Exercise requirements = Go through the listing and copy every line word for word.

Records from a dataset
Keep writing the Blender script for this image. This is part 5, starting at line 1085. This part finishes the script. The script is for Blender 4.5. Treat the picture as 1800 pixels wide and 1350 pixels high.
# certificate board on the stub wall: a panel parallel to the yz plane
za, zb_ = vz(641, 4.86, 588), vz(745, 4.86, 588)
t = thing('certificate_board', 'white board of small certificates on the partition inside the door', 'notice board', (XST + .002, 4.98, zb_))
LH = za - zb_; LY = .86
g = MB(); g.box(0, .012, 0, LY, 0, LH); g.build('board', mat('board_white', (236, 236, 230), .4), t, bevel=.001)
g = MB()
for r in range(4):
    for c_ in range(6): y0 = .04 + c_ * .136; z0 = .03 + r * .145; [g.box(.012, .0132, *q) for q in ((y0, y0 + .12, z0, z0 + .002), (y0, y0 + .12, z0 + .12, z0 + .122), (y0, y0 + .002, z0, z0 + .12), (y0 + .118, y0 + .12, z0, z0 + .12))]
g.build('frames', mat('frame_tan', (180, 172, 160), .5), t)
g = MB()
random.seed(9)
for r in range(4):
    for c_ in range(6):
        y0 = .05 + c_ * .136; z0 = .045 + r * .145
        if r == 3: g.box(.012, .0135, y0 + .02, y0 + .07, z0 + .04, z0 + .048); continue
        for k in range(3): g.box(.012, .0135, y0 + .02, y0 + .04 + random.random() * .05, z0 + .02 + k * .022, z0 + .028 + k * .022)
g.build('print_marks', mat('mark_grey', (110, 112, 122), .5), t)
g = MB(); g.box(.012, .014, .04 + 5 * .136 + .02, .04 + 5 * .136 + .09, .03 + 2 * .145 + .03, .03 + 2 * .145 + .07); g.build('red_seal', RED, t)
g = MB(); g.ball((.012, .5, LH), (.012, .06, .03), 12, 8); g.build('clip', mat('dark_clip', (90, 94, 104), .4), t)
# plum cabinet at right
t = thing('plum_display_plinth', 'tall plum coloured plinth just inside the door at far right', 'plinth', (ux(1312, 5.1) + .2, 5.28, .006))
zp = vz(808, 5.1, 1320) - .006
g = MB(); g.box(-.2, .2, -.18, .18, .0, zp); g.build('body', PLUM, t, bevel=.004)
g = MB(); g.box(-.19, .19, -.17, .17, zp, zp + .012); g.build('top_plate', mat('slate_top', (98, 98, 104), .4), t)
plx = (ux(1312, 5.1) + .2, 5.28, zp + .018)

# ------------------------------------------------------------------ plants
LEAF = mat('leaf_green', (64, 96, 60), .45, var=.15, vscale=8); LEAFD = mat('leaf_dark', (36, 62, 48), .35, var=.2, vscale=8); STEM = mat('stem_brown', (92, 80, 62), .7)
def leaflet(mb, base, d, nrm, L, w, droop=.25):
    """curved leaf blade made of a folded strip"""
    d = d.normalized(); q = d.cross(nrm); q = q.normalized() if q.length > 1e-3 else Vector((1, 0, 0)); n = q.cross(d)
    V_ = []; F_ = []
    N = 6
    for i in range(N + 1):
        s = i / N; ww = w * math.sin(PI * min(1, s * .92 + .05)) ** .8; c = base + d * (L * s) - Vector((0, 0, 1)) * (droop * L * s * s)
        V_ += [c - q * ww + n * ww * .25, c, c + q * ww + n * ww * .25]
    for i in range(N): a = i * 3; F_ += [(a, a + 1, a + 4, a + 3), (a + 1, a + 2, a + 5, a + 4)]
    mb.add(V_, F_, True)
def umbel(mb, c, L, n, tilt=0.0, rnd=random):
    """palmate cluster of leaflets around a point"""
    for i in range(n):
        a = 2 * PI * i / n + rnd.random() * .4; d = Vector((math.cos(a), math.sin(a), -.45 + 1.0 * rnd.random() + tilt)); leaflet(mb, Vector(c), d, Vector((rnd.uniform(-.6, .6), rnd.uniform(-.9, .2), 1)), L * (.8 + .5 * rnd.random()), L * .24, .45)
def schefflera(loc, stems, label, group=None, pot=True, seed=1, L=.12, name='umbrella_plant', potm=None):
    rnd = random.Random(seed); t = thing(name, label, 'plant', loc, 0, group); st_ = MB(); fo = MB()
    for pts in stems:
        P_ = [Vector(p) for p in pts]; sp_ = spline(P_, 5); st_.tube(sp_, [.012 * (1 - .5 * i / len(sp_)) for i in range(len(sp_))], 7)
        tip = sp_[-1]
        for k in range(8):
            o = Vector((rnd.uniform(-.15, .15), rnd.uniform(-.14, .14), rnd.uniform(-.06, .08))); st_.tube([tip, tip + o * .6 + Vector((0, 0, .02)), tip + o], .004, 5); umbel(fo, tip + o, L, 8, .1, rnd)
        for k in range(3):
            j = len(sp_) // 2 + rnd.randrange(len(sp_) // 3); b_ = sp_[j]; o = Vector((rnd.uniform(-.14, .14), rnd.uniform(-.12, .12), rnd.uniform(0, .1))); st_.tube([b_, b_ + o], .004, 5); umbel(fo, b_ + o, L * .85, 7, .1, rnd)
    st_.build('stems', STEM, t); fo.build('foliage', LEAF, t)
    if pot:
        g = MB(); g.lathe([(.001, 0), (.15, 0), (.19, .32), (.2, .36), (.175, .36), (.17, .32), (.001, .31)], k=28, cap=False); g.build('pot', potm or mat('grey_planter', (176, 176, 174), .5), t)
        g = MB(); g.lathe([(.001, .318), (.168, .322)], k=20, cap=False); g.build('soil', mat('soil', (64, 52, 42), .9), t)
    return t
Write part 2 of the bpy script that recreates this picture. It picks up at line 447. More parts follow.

Final answer =
Keep writing the Blender script for this image. This is part 5, starting at line 1085. This part finishes the script. The script is for Blender 4.5. Treat the picture as 1800 pixels wide and 1350 pixels high.
# certificate board on the stub wall: a panel parallel to the yz plane
za, zb_ = vz(641, 4.86, 588), vz(745, 4.86, 588)
t = thing('certificate_board', 'white board of small certificates on the partition inside the door', 'notice board', (XST + .002, 4.98, zb_))
LH = za - zb_; LY = .86
g = MB(); g.box(0, .012, 0, LY, 0, LH); g.build('board', mat('board_white', (236, 236, 230), .4), t, bevel=.001)
g = MB()
for r in range(4):
    for c_ in range(6): y0 = .04 + c_ * .136; z0 = .03 + r * .145; [g.box(.012, .0132, *q) for q in ((y0, y0 + .12, z0, z0 + .002), (y0, y0 + .12, z0 + .12, z0 + .122), (y0, y0 + .002, z0, z0 + .12), (y0 + .118, y0 + .12, z0, z0 + .12))]
g.build('frames', mat('frame_tan', (180, 172, 160), .5), t)
g = MB()
random.seed(9)
for r in range(4):
    for c_ in range(6):
        y0 = .05 + c_ * .136; z0 = .045 + r * .145
        if r == 3: g.box(.012, .0135, y0 + .02, y0 + .07, z0 + .04, z0 + .048); continue
        for k in range(3): g.box(.012, .0135, y0 + .02, y0 + .04 + random.random() * .05, z0 + .02 + k * .022, z0 + .028 + k * .022)
g.build('print_marks', mat('mark_grey', (110, 112, 122), .5), t)
g = MB(); g.box(.012, .014, .04 + 5 * .136 + .02, .04 + 5 * .136 + .09, .03 + 2 * .145 + .03, .03 + 2 * .145 + .07); g.build('red_seal', RED, t)
g = MB(); g.ball((.012, .5, LH), (.012, .06, .03), 12, 8); g.build('clip', mat('dark_clip', (90, 94, 104), .4), t)
# plum cabinet at right
t = thing('plum_display_plinth', 'tall plum coloured plinth just inside the door at far right', 'plinth', (ux(1312, 5.1) + .2, 5.28, .006))
zp = vz(808, 5.1, 1320) - .006
g = MB(); g.box(-.2, .2, -.18, .18, .0, zp); g.build('body', PLUM, t, bevel=.004)
g = MB(); g.box(-.19, .19, -.17, .17, zp, zp + .012); g.build('top_plate', mat('slate_top', (98, 98, 104), .4), t)
plx = (ux(1312, 5.1) + .2, 5.28, zp + .018)

# ------------------------------------------------------------------ plants
LEAF = mat('leaf_green', (64, 96, 60), .45, var=.15, vscale=8); LEAFD = mat('leaf_dark', (36, 62, 48), .35, var=.2, vscale=8); STEM = mat('stem_brown', (92, 80, 62), .7)
def leaflet(mb, base, d, nrm, L, w, droop=.25):
    """curved leaf blade made of a folded strip"""
    d = d.normalized(); q = d.cross(nrm); q = q.normalized() if q.length > 1e-3 else Vector((1, 0, 0)); n = q.cross(d)
    V_ = []; F_ = []
    N = 6
    for i in range(N + 1):
        s = i / N; ww = w * math.sin(PI * min(1, s * .92 + .05)) ** .8; c = base + d * (L * s) - Vector((0, 0, 1)) * (droop * L * s * s)
        V_ += [c - q * ww + n * ww * .25, c, c + q * ww + n * ww * .25]
    for i in range(N): a = i * 3; F_ += [(a, a + 1, a + 4, a + 3), (a + 1, a + 2, a + 5, a + 4)]
    mb.add(V_, F_, True)
def umbel(mb, c, L, n, tilt=0.0, rnd=random):
    """palmate cluster of leaflets around a point"""
    for i in range(n):
        a = 2 * PI * i / n + rnd.random() * .4; d = Vector((math.cos(a), math.sin(a), -.45 + 1.0 * rnd.random() + tilt)); leaflet(mb, Vector(c), d, Vector((rnd.uniform(-.6, .6), rnd.uniform(-.9, .2), 1)), L * (.8 + .5 * rnd.random()), L * .24, .45)
def schefflera(loc, stems, label, group=None, pot=True, seed=1, L=.12, name='umbrella_plant', potm=None):
    rnd = random.Random(seed); t = thing(name, label, 'plant', loc, 0, group); st_ = MB(); fo = MB()
    for pts in stems:
        P_ = [Vector(p) for p in pts]; sp_ = spline(P_, 5); st_.tube(sp_, [.012 * (1 - .5 * i / len(sp_)) for i in range(len(sp_))], 7)
        tip = sp_[-1]
        for k in range(8):
            o = Vector((rnd.uniform(-.15, .15), rnd.uniform(-.14, .14), rnd.uniform(-.06, .08))); st_.tube([tip, tip + o * .6 + Vector((0, 0, .02)), tip + o], .004, 5); umbel(fo, tip + o, L, 8, .1, rnd)
        for k in range(3):
            j = len(sp_) // 2 + rnd.randrange(len(sp_) // 3); b_ = sp_[j]; o = Vector((rnd.uniform(-.14, .14), rnd.uniform(-.12, .12), rnd.uniform(0, .1))); st_.tube([b_, b_ + o], .004, 5); umbel(fo, b_ + o, L * .85, 7, .1, rnd)
    st_.build('stems', STEM, t); fo.build('foliage', LEAF, t)
    if pot:
        g = MB(); g.lathe([(.001, 0), (.15, 0), (.19, .32), (.2, .36), (.175, .36), (.17, .32), (.001, .31)], k=28, cap=False); g.build('pot', potm or mat('grey_planter', (176, 176, 174), .5), t)
        g = MB(); g.lathe([(.001, .318), (.168, .322)], k=20, cap=False); g.build('soil', mat('soil', (64, 52, 42), .9), t)
    return t
Write part 2 of the bpy script that recreates this picture. It picks up at line 447. More parts follow.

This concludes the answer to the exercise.